Saturday, February 5, 2022

SHOWING THE IMPLEMENTS

I was an Amnesty International supporter for many years and wrote enough letters for many a despot to quail in their boots. So plainly I oppose political torture of any sort.

Sexual torture, when safe, sane and consensual, is a different matter. With the right amount of mind fuck, it can be an act of magic. Here I have taken advice from the experts and this is a useful old trick from the CIA which I enjoyed immensely.  

Show the implements. I am back to the idea of fear vs dread, which I mentioned previously. You want to arouse dread in your sub, the kind that cannot be adjusted to, the constant mind fuck of unpredictability. Working with dread keeps both of you on your toes. You need a keen mind, an ability to be flexible and mentally nimble, and in this case you need a range of implements. Showing your implements lets the future unfold for your sub right in front of their eyes. And it is nasty! As well as unpredictable. Let the sub choose from a range of implements, for example choosing one of two canes or one of three dildos. Then you use the one they didn't choose. This gives them the illusion of control, and then dashes it. Because in the end, who has control? Who decides? Mistress decides. Oh yes, Mistress always decides.

Implements from sex stores or websites are often pretty but not very effective, especially for the experienced masochist. As I often say, no one wants the small one twice. So you need a range, and home made or improvised is often best. Because I specialized in cock and ball torture, the most extreme things I ever used were a palm sander and a cheese grater. Use clothes pegs for nipple clamps; they are much fiercer. The fun comes when you take them off. 

In some cases it is not safe to improvise. I would not recommend anything that splinters or comes apart if inserted. Implements must be able to be disinfected using proprietary toy cleaner or Oxyvir.  Urethral sounds or electrical toys are best bought from sites you trust. It is worth asking wise subs what their worst mistakes were. For example, do not insert an egg whisk in your ass. Don't insert anything you aren't certain about getting out. 

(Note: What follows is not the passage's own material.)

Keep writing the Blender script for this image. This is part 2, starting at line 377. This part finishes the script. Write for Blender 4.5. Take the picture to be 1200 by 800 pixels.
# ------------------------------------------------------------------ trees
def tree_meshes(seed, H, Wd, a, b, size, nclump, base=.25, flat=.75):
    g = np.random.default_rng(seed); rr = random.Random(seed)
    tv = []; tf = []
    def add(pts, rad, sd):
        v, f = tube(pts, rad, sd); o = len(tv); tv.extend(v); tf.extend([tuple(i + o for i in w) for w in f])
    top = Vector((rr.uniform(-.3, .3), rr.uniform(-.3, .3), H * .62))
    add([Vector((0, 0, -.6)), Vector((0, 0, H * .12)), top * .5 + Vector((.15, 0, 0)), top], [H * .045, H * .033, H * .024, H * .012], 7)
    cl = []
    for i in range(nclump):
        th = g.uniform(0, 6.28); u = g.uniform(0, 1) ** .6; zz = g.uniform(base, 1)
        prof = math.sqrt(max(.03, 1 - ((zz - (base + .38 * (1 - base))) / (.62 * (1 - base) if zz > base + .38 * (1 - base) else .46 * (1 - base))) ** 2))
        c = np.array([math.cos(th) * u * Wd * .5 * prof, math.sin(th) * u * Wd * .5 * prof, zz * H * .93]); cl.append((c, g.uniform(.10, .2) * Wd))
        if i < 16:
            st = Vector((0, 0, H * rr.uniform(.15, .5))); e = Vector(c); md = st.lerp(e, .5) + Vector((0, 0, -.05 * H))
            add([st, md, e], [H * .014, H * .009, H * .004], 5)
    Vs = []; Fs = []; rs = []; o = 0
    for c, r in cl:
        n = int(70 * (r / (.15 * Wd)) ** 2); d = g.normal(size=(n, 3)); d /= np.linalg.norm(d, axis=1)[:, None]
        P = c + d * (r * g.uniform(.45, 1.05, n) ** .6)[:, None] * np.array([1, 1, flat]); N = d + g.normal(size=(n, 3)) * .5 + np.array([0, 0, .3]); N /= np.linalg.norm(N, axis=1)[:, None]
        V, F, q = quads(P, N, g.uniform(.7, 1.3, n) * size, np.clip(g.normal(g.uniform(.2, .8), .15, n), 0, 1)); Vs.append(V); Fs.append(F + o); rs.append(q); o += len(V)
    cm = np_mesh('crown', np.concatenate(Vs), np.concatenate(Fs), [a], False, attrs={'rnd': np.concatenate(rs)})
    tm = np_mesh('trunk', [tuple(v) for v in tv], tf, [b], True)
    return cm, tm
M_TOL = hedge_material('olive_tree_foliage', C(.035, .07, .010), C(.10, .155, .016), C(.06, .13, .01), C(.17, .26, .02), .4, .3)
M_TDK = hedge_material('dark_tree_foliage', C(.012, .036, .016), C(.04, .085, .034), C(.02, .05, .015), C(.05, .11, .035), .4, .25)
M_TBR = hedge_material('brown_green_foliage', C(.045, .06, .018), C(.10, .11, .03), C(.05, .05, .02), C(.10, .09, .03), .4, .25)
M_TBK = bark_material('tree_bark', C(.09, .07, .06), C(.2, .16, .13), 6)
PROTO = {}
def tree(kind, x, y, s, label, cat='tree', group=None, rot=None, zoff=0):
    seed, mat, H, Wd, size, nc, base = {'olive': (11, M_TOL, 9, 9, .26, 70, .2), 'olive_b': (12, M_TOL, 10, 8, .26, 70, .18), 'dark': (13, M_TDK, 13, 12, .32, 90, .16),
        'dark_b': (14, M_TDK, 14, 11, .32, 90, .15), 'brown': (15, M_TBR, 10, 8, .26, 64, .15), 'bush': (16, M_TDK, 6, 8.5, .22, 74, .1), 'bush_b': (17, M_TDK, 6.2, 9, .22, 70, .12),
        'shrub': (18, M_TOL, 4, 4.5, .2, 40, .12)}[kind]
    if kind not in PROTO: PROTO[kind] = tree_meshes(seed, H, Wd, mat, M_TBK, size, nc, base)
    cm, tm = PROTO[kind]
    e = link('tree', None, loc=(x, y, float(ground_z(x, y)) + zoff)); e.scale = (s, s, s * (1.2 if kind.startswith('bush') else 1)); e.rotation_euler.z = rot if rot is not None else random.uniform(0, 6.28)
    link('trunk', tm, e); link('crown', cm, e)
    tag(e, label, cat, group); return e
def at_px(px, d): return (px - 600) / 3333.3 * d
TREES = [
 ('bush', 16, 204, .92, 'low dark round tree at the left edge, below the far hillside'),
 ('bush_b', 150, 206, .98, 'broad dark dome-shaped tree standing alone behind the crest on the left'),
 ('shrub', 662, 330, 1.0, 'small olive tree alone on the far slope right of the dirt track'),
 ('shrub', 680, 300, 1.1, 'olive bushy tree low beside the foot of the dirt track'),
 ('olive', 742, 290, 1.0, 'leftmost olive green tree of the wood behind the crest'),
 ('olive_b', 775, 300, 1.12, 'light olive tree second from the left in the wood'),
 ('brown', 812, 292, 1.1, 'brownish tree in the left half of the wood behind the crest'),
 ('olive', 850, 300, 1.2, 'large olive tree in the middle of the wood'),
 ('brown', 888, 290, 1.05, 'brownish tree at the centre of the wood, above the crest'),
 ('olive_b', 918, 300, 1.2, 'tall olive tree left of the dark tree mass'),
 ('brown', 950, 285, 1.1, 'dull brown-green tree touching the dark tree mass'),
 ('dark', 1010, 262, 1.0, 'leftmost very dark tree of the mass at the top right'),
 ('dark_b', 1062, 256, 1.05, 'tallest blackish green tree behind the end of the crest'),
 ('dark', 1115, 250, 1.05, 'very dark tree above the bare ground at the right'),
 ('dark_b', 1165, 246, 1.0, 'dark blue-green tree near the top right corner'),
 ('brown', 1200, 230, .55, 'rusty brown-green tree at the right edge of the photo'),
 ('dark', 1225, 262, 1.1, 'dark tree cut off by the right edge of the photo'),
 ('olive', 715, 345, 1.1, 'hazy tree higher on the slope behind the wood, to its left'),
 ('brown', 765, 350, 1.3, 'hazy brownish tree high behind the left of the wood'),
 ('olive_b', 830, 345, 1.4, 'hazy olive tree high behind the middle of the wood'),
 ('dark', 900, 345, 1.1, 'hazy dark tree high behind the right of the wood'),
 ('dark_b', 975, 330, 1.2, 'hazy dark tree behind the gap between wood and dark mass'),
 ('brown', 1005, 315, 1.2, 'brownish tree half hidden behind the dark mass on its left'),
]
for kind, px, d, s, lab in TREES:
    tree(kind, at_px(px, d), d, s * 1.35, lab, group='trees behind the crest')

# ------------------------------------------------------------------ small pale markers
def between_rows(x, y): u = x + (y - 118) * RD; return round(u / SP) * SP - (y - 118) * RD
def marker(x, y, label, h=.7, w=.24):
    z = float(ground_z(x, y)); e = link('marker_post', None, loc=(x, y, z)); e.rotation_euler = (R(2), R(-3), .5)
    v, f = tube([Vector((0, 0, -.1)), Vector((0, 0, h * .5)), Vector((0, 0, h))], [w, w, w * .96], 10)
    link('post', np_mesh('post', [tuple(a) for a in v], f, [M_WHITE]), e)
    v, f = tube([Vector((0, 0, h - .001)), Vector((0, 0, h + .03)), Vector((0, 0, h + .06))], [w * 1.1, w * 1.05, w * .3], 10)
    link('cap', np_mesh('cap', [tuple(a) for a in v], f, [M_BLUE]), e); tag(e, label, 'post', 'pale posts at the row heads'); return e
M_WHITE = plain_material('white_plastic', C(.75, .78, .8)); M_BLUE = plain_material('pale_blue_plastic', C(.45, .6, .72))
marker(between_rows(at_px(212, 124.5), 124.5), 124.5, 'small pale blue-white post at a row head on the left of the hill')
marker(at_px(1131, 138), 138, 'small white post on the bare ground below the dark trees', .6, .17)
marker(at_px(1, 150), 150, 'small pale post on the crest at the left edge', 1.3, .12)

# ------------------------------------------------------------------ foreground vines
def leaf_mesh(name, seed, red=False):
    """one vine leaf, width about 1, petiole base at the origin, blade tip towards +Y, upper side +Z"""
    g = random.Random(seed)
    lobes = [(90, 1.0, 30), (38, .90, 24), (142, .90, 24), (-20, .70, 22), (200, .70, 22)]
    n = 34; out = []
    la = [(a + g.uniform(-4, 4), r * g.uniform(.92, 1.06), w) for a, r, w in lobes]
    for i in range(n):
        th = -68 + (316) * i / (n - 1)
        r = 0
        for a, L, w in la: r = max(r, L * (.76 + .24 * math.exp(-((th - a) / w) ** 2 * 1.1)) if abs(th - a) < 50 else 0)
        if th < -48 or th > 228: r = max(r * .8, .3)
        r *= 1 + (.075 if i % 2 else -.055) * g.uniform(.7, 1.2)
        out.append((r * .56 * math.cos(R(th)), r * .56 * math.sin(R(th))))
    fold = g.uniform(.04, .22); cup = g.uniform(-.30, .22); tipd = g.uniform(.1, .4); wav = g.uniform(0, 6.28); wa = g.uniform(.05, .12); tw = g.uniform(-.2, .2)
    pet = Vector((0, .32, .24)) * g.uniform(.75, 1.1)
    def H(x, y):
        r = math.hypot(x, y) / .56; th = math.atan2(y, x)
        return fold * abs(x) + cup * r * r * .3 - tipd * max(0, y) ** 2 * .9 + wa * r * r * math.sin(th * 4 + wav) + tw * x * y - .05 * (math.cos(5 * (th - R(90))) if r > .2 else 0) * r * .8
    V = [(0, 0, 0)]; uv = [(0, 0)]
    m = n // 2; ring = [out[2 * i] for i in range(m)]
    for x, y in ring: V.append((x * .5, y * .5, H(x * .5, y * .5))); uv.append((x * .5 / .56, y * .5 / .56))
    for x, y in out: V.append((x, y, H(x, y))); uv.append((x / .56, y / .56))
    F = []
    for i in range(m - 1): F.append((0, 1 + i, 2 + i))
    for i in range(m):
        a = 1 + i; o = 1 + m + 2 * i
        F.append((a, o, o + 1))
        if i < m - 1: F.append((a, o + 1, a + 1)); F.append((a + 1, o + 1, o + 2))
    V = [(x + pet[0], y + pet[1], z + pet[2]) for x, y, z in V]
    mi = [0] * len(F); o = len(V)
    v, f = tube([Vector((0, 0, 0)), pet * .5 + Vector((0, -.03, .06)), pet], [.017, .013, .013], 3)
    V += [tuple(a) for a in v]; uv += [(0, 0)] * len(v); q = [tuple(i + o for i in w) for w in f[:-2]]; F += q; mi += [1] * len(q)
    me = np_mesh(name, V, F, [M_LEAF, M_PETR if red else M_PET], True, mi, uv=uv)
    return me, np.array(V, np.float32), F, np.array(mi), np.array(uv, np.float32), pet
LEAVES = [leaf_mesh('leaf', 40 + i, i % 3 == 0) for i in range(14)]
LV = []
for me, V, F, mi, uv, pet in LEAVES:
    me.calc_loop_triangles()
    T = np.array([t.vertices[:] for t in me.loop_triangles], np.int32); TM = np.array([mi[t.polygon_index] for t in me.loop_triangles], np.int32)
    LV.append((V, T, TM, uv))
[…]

Here is a poem about implements. 

IF I REALLY LIKE YOU

If I really like you
I will hurt you

I will be your kitchen witch.
I will hurt you with
The wooden spoon
The box grater
The sharpest knife.

I will be your handy man.
I will hurt you with
The plunger
The screw driver
The electric sander.

I will be your woods woman.
I will hurt you with
Wasps
Ropes
Nettles.

I will be your fashionista.
I will hurt your with
My belt
My highest heel
My chains.

But only if I really like you.

As always, blessings on you, gentle reader.